The creator of Tom Sawyer, Huckleberry Finn and some of the most frequently misquoted catchphrases in the English language left behind 5,000 unedited pages of memoirs when he died in 1910, together with handwritten notes saying that he did not want them to hit bookshops for at least a century.

That milestone has now been reached, and in November the University of California, Berkeley, where the manuscript is in a vault, will release the first volume of Mark Twain's autobiography. The eventual trilogy will run to half a million words, and shed new light on the quintessentially American novelist.

Scholars are divided as to why Twain wanted the first-hand account of his life kept under wraps for so long. Some believe it was because he wanted to talk freely about issues such as religion and politics. Others argue that the time lag prevented him from having to worry about offending friends.

Bist of his autobiography have appeared in other books, including some that billed themselves as being autobiographies, but more than half of the original material has never been published in book form. People who have seen the writings already, which was possible if you were willing to make the trip to the Berkeley Bancroft research library, say that Twain had a lot to say that is surprisingly vitriolic:

“He had doubts about God, and in the autobiography, he questions the imperial mission of the US in Cuba, Puerto Rico and the Philippines.
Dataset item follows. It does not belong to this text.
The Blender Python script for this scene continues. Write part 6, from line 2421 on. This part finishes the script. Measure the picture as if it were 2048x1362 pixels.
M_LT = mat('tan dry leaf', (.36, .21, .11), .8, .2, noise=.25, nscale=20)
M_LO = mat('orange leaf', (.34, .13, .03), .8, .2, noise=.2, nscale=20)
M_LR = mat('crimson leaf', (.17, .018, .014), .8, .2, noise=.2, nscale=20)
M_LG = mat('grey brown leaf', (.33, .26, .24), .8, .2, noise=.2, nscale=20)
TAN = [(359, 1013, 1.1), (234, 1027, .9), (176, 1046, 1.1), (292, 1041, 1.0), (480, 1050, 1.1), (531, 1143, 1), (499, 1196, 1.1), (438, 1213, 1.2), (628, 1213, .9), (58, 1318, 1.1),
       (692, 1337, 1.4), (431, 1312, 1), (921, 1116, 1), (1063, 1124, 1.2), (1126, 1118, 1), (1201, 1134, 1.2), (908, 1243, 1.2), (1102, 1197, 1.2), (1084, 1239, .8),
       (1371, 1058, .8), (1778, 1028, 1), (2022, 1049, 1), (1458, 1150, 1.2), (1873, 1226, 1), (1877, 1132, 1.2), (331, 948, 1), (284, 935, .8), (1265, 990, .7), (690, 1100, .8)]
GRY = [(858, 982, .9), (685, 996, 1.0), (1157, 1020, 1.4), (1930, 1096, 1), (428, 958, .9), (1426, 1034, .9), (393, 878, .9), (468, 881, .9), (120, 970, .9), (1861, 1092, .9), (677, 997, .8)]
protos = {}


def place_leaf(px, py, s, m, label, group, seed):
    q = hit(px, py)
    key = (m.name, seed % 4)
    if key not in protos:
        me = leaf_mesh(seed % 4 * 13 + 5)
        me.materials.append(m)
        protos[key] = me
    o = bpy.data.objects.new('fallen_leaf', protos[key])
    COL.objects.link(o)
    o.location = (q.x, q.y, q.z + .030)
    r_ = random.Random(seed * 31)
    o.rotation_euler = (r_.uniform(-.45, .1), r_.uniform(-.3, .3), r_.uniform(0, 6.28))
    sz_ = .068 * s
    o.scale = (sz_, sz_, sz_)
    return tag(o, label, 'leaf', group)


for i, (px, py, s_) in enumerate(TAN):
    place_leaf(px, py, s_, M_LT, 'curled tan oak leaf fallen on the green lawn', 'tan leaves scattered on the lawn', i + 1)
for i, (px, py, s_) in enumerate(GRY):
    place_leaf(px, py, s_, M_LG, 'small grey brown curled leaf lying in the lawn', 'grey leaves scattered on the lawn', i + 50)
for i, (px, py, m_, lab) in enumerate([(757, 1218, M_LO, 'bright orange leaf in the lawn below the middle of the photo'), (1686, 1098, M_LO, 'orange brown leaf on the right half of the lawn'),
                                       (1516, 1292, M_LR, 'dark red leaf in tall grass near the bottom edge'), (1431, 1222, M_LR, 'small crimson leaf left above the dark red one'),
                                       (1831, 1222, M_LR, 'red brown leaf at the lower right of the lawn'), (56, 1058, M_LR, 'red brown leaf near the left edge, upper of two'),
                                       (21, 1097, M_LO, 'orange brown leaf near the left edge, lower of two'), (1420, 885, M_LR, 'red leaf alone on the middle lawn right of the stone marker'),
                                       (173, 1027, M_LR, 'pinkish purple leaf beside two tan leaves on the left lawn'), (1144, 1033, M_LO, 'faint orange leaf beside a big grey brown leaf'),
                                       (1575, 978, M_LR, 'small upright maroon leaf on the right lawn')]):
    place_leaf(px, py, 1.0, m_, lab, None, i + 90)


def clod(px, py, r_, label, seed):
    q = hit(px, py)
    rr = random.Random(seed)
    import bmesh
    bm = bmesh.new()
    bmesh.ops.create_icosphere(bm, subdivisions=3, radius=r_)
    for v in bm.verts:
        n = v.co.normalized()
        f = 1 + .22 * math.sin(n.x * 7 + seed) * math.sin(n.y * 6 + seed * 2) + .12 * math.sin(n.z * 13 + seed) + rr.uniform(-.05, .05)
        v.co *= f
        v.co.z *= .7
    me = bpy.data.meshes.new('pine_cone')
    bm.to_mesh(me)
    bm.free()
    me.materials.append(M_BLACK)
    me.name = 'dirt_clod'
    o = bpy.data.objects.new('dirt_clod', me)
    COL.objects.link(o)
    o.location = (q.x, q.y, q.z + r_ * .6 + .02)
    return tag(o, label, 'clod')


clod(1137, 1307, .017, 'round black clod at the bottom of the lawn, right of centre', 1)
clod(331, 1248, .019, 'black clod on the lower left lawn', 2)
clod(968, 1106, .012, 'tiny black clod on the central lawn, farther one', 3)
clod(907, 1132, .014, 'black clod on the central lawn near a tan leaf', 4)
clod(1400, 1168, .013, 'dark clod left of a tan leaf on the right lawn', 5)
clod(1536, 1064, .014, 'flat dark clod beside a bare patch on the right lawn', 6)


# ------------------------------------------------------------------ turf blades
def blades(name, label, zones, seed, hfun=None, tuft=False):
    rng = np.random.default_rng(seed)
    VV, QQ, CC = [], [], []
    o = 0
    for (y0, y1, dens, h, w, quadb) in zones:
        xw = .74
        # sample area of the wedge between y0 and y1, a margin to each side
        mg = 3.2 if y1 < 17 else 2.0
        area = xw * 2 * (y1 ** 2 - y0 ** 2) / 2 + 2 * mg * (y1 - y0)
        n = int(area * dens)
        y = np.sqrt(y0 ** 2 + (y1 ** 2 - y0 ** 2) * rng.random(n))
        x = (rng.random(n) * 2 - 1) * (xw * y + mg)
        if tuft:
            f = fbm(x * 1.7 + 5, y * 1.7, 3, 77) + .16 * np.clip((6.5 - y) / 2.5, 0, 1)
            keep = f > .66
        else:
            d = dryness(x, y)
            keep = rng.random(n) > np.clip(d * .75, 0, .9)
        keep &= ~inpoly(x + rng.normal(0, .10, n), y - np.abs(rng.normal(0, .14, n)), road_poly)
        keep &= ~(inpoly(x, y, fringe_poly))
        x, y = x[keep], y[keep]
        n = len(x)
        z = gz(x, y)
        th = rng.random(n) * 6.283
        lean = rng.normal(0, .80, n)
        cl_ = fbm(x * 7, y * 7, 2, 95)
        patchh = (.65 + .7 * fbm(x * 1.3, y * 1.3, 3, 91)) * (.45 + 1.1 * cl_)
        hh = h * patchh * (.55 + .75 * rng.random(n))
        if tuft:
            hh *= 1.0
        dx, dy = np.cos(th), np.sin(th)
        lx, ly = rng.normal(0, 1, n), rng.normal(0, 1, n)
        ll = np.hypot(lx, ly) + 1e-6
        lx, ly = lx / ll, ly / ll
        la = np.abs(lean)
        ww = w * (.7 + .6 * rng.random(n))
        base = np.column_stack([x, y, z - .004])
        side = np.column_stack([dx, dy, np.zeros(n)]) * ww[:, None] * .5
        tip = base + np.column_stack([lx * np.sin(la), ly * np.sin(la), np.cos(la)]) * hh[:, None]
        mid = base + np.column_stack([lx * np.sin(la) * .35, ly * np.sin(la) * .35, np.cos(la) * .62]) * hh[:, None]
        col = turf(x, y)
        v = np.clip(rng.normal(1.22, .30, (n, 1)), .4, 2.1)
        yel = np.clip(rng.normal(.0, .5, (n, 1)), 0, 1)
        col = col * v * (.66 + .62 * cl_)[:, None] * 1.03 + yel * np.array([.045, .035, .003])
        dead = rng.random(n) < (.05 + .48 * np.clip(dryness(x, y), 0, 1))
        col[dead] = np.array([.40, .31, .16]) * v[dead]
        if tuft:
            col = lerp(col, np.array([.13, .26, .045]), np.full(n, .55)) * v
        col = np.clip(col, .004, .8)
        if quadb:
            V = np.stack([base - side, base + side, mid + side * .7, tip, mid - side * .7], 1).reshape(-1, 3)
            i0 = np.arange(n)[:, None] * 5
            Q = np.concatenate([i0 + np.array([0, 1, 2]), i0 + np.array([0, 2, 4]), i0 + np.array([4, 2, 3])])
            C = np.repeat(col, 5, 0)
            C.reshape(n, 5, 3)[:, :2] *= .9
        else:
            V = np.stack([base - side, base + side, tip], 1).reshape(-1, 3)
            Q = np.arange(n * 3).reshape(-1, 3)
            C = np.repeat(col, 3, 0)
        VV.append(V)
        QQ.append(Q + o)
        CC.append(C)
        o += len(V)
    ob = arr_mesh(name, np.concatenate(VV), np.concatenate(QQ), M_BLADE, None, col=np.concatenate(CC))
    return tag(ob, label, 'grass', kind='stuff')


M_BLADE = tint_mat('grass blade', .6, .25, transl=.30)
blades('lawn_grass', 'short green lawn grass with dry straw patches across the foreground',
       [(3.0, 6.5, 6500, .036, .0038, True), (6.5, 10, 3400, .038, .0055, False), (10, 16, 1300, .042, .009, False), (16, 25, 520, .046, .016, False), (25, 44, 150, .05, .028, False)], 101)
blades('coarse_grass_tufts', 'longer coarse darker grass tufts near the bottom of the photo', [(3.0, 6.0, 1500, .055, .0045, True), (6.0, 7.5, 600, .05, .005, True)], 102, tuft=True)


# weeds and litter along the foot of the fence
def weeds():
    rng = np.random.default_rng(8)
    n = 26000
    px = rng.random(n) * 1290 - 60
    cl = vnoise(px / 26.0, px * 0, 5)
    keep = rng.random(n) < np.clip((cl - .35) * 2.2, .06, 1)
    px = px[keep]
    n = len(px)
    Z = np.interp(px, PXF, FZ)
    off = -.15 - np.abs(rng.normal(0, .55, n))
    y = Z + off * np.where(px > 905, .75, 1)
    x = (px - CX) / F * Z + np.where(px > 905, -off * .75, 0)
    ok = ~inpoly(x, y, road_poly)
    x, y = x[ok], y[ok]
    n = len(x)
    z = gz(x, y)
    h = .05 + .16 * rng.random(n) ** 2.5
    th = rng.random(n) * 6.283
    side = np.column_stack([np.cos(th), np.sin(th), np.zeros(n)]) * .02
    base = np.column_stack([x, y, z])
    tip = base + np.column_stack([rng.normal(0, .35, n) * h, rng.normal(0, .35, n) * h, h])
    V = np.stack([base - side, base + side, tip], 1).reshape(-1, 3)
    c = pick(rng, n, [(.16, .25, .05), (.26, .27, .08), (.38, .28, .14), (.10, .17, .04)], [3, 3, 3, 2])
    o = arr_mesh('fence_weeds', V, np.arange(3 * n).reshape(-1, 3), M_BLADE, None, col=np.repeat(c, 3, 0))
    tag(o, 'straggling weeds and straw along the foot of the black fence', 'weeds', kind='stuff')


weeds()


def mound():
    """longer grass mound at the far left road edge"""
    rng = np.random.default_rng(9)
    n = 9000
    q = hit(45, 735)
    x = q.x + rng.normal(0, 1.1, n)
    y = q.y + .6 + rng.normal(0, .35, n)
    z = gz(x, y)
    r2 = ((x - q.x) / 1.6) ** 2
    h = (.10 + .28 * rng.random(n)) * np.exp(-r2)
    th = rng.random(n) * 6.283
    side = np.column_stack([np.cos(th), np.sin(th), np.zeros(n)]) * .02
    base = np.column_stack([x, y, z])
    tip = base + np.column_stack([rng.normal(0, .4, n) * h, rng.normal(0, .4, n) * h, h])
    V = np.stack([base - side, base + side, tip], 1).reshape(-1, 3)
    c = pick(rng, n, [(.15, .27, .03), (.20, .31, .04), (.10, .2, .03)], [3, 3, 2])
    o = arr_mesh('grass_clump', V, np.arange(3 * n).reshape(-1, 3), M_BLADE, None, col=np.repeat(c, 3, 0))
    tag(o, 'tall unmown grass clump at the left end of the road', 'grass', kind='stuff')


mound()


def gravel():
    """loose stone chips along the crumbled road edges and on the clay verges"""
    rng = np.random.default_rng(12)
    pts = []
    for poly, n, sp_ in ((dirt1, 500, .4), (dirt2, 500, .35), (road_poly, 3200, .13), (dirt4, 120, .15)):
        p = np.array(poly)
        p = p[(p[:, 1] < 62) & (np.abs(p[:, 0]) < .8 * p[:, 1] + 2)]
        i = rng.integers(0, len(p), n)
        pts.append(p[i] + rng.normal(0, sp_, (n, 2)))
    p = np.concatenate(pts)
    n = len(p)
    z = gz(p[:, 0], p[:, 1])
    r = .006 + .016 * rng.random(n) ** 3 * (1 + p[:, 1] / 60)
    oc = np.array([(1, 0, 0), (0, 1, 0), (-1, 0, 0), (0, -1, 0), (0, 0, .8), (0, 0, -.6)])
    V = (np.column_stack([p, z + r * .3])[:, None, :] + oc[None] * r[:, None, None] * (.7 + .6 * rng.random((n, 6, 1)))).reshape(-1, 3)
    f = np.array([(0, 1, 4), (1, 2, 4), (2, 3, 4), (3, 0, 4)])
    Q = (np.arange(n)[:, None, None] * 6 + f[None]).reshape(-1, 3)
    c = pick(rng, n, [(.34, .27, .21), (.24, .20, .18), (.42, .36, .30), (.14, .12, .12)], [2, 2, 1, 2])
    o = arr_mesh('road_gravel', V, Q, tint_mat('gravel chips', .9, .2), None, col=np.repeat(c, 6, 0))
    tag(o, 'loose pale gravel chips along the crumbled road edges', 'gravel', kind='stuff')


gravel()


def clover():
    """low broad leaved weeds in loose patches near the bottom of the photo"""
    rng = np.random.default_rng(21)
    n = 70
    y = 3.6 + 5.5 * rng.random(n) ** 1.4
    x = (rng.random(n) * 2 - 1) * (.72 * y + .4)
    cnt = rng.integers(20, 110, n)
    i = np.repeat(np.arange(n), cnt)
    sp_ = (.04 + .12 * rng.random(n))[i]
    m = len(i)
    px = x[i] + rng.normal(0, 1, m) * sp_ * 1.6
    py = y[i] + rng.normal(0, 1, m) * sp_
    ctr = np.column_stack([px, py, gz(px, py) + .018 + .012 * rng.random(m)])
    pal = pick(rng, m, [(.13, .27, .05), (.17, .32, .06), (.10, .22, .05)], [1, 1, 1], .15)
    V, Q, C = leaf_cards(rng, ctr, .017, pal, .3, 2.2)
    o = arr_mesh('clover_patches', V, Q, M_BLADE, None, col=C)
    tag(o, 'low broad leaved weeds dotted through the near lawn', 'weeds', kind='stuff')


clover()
He’s also critical of [Theodore] Roosevelt, and takes the view that patriotism was the last refuge of the scoundrel. Twain also disliked sending Christian missionaries to Africa. He said they had enough business to be getting on with at home: with lynching going on in the South, he thought they should try to convert the heathens down there.”

In other sections of the autobiography, Twain makes cruel observations about his supposed friends, acquaintances and one of his landladies.

Oh yes, I’m looking forward to that. No word yet on when to expect it to hit store shelves, but I’ll definitely be picking it up once it does.